Edited to add: totally went off half-cocked here. Read comment below.
Rereading Lauren’s original post, I see that I got it totally arse about from memory above, as she was referring to the evolution of the term amongst her age cohort of single parents who find that “ex-boyfriend” doesn’t seem a serious enough term for the father of their child(ren), and that the original connotation of uninvolvement with the child does seem to no longer apply.
In comments she clarifies:
So how does a choice of term within the unmarried parenting community affected married men in any way?
You tell them, bluemilk!!!
The traditional nuclear family is dying. And people are getting anxious, because once it does, there will be no guarantee that what they are doing, ie: getting married and having children, will be morally superior to any other lifestyle.
Weird, I read the post, and all the comments, and have not a clue where Mark got that impression from.
And I have usually got pretty good reading comprehension.
On a slightly different note, can we think of a term we can label guys (beyond “bastard”)who say to women they impregnate “if you have the child I won’t support you or the child physically, finanically or emotionally in any way” and “I continue to refuse to use condoms”?
Once upon a time words such as “cad” and “bounder” and “libertine” would have been hissed venomously and non-ironically, but they’ve become jokes.
I think we need a new term, definitely, and I hereby declare that we are going to take the model of the Dag’s Dictionary Challenge and choose the best suggested word/phrase that defines such a user perfectly.
I’m sure that we can come up with something at least as memorable as the examples below?
Get your thinking caps on, Hoydenistas!
I would suggest that Smug Married Guy look at his own family first before making comments about others.

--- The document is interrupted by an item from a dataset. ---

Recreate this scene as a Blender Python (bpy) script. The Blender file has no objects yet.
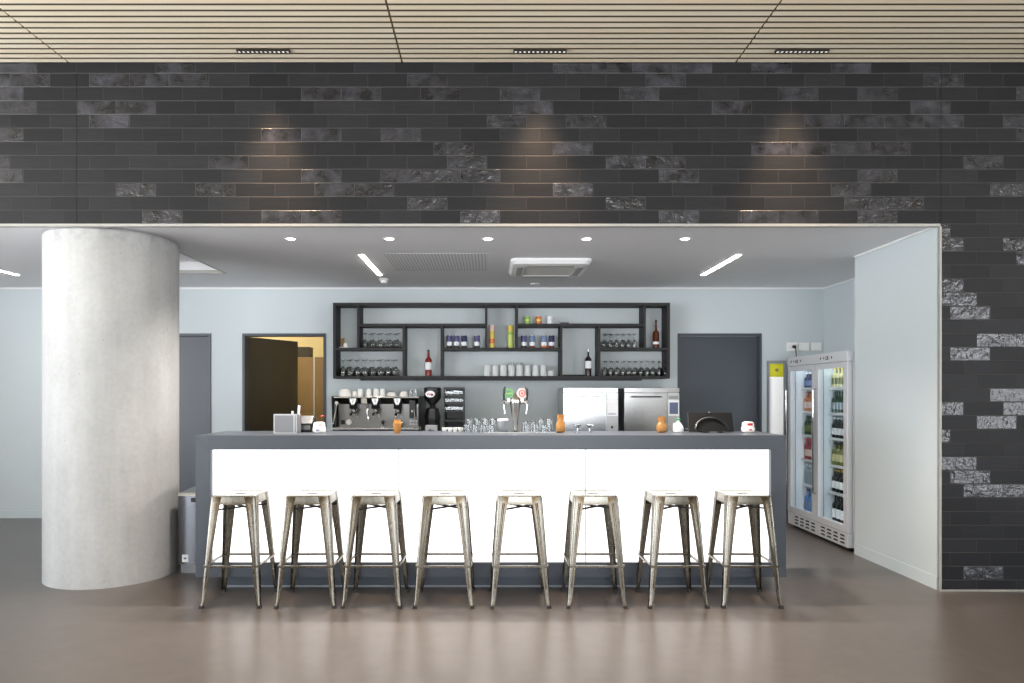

He may be surprised to find that his wife feels like a ‘Married Single Mother’ (w thanks to Kathy Lette). I’m not saying she does, but with an attitude like his, lets say I wouldn’t be surprised.
“On a slightly different note, can we think of a term we can label guys (beyond “bastard”)who say to women they impregnate “if you have the child I won’t support you or the child physically, finanically or emotionally in any way” and “I continue to refuse to use condoms”?”
I have a very good name for those guys. Doomed-never-to-sleep-with-a-woman-again.
Parchedcocks?
Rebekka – I’m so glad you couldn’t follow that first comment either. I never responded to you Mark, because basically I haven’t got a clue what you’re on about.
Lauredhel – I love parchedcock. That was laugh out loud funny.